London might be well placed because it has TfL – it is unusual in having a transportation agency that people like. But it has other problems, including a road system that in many parts is pre-car, not to mention pre-self-driving car; the roads are so thin and the pavements so unclear that it’s likely to make it very difficult for autonomous vehicles to understand where they are.

That, of course, is not the layout of Silicon Valley, where the cars were born and continue to mostly be developed. There, as with much of the US, people drive more and along big, clearly marked highways – the cities are more ready for autonomous vehicles, which might account for why their inhabitants are so set on bringing them to their streets.

“American cities mostly being on a wide grid structure definitely makes autonomous vehicles more suitable there,” says Harris. “And they have a lot more existing segregation between roads and other things. In big cities in the UK, there’s a huge amount more mess and clutter.”

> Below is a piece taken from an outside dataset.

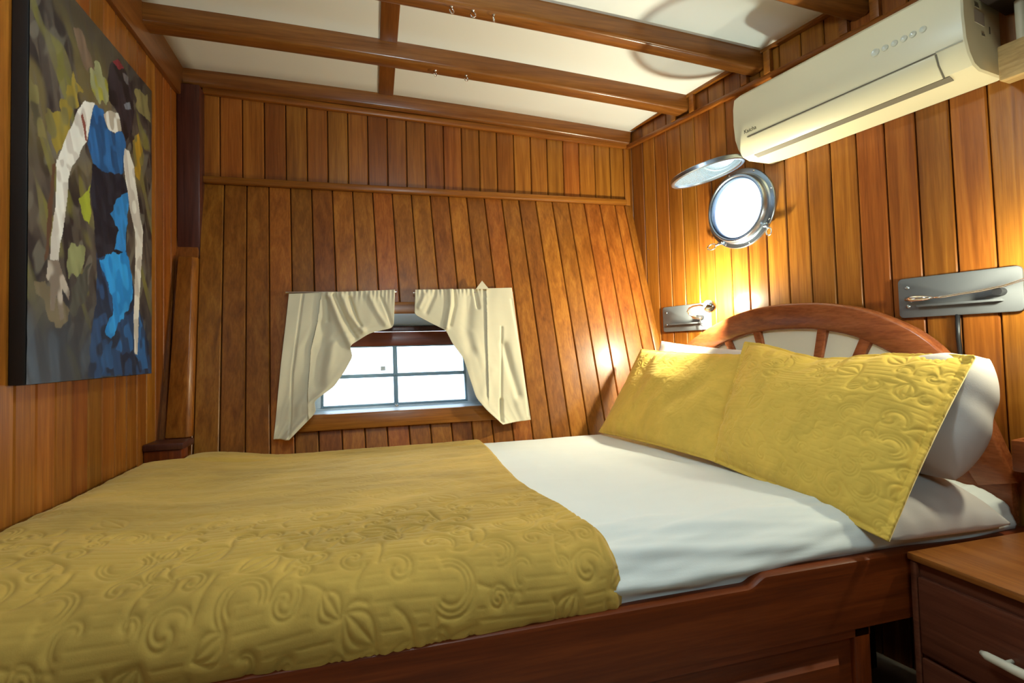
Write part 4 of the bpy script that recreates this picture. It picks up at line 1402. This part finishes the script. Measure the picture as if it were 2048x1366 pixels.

Part of the issue, for instance, is that in the UK cars and pedestrians come up against each other, walking just inches apart. It’s one that autonomous vehicles could solve; allowing them to drive around highways around the city, and giving over streets to pedestrians, would be a way of freeing up large swathes of public space. (Something like that is already happening in areas like Oxford Circus, which is set to become pedestrianised by the end of 2018, even without the influence of autonomous vehicles.)

“If you think about it from the perspective of what’s most efficient, having individual vehicles is not the best use of road space,” says Harris. “It’s walking, cycling, high capacity buses. Autonomous vehicles could change that equation, and I would be a shame if they swooped in as a way of replacing those high capacity ways of getting around, and of walking and cycling, which both have lots of extra benefits.”

But equally the problem of roads and their safety is one that autonomous vehicles could exacerbate, if not used properly. More cars means more of them on those already packed streets, which in turn could bring with it a whole host for people in both cars and outside of them. That is one of the major problems facing cities as autonomous vehicles arrive, and it’s one that could require radical redesign and replanning to actually address.

“This technology could be a way of solving lots of planning-related, town and city-related problems that we have,” says Harris. “You need to think of autonomous vehicles as one part of a much wider transport system rather than in isolation.”

It’s not just simply a question of redesigning the roads, but the entire map that fills in the spaces between. There’d be no need for city centre parking, for instance, since cars could just drive off somewhere else to wait – and so we could redevelop the space currently used for that, either into new housing or into something more ambitious like green space. Our cities could be entirely remapped to make way for new and revolutionary forms of travel, though as ever the simple question of where and how big roads are is likely to dominate the discussion.

As well as the design of cities, the threat of terrorism could undermine the introduction of autonomous vehicles, too. Self-driving cars are vulnerable to hacking, and if they are used to further the kind of attacks that human-operated vehicles have enabled, then the work to get them into cities is likely to be set back immediately.

“With millions of lines of software code, today’s connected cars offer malicious hackers numerous attack vectors,” said Alexa Manea, chief security officer at BlackBerry. “The impact of such a cyberattack could range from traffic congestion and inconvenience to life-threatening danger to drivers, passengers, pedestrians, and innocent bystanders. Developing an effective security framework to combat these threats is a challenging but necessary step towards making autonomous vehicles a reality.”

But as with much of the work on autonomous vehicles, responding to that threat is a benefit whether or not they actually turn up and take over our roads. Dividing pedestrian paths from streets of vehicles keeps people safe and makes cities happier – whether or not those vehicles are being driven by people or by computer chips.